書いていて面白くないのは、正義の味方の主人公です。良いことして当たり前でしょう。半沢直樹のように、ちょっと悪い奴が主人公になっている方が描きやすいです。
――映画化されたことで、「ここはやられた、うまかった」と思われた場面などはありましたか?
佐々木蔵之介さんのシーンですね。赤松が事件について聞きに行ったときに、絶妙な方言でしゃべるでしょう。あれは妙に印象に残っていて。小説では、あそこまでの空気感は出ないし、本当に「映画ならでは」だと思いました。むちゃくちゃなまっているわけではなくて、少しイントネーションが違うというところがとても良かったです。

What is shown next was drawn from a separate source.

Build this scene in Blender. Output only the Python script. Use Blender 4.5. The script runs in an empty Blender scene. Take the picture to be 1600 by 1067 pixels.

――こうして色々映像化もされていて、テレビ界や出版界などを舞台に小説を書いてみよう、という構想などは……。
それは、角が立つでしょう(笑)。「これは誰のことなんだ」「モデルは誰なんだ」となってくるので、ちょっと書きづらいですね。すっごく面白いものができる気はしますが(笑)。
――それはぜひ読みたいです(笑)。『空飛ぶタイヤ』では、中小企業、大企業、銀行とそれぞれの立場が描かれていますが、もし池井戸先生が新卒に戻って就職活動をするとしたら、どのような企業に入りたいですか?
どうだろう、大手企業がいいですね。海運会社がいいな。色々な業種があるけど、今まで見てて一番楽しそうなのが海運業の会社でした。海の男っぽいおおらかさがあって、今からでも転職できるなら行きたいです(笑)。おすすめです。
――最後に、初の映画化ということで、これまでの映像化作品とここが違う、と思った点を教えてください。
一度撮影見学に伺いましたが、スタッフやキャストとの距離が近い気がしました。映画の方が、中小企業っぽいのかもしれませんね。2時間になっていることで作品の凝縮感がすごいです。ぜひのめり込んで観ていただきたいです。
■池井戸潤
1963年岐阜県生まれ。慶應義塾大学卒業。98年『果つる底なき』で第44回江戸川乱歩賞、2010年「鉄の骨』で第31回吉川英治文学新人賞、11年『下町ロケット』で第145回直木賞を受賞。『半沢直樹』『花咲舞が黙ってない』『ルーズヴェルト・ゲーム』『ようこそ、わが家へ』『民王」『アキラとあきら』『陸王』など、数多くの作品がドラマ化され、話題となった。
『空飛ぶタイヤ』は、2006年実業之日本社より単行本が刊行され、09年に講談社、16年に実業之日本社にて文庫化、単行本の新版も本年刊行された。第28回吉川英治文学新人賞と第136回直木賞の候補作でもある。2009年にはWOWOWにてドラマ化され、第26回ATPテレビグランプリ2009最優秀賞(ドラマ部門)を受賞。